Key facts
- India has mandated E20 fuel, a blend of 20% ethanol and 80% petrol, as the standard at all fuel stations.
- Drivers are complaining of engine wear, lower fuel efficiency, and reduced performance in vehicles not designed for the higher ethanol blend.
- Automakers and the government assert that E20 fuel has undergone extensive testing and does not damage engines.
- The government aims to reduce oil import dependence, support farmers, and cut carbon emissions through the biofuel initiative.
- Concerns persist regarding warranty coverage for older vehicles using E20 and potential long-term wear and tear.
India's nationwide rollout of E20 fuel, a blend of 20% ethanol and 80% petrol, is facing significant opposition from motorists who claim it causes engine damage, reduces fuel efficiency, and increases maintenance costs. The government, however, maintains that the fuel has undergone extensive testing and is safe for vehicles, dismissing complaints as misinformation.
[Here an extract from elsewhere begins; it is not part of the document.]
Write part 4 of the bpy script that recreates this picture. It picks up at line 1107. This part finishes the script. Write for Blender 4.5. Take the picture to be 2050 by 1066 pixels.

The E20 blend became the standard at all fuel stations in April, replacing the previous 10% ethanol blend. While unblended petrol is still available, it is considerably more expensive. Consumers have taken to social media and protests to voice their grievances, particularly owners of vehicles manufactured before 2023, which were not designed for the higher ethanol content.
Automakers, including Maruti Suzuki, have publicly supported the E20 mandate, stating that years of testing and service data show no widespread vehicle damage. However, they acknowledge a 3-3.5% decrease in fuel efficiency due to ethanol's lower energy content, with some independent estimates suggesting a much higher drop.
The government's broader objective with the biofuel push is to decrease reliance on imported oil, support domestic agriculture, and reduce carbon emissions. Ethanol burns cleaner than traditional petrol and is produced from crops like sugarcane and maize.
Critics argue that India has rushed the transition, moving from a 10% blend in 2022 to a mandatory 20% by 2025, significantly faster than other countries that allowed vehicles more time to adapt. This rapid shift has fueled concerns about potential long-term effects like corrosion in fuel systems and accelerated wear and tear, especially for older vehicles.
Further complicating the issue are uncertainties surrounding vehicle warranties and insurance. An initial suggestion by insurer ICICI Lombard that using E20 in non-compliant vehicles could void policies was later retracted, but questions remain about whether fuel-related damage would be covered under standard motor insurance, which typically excludes wear and tear.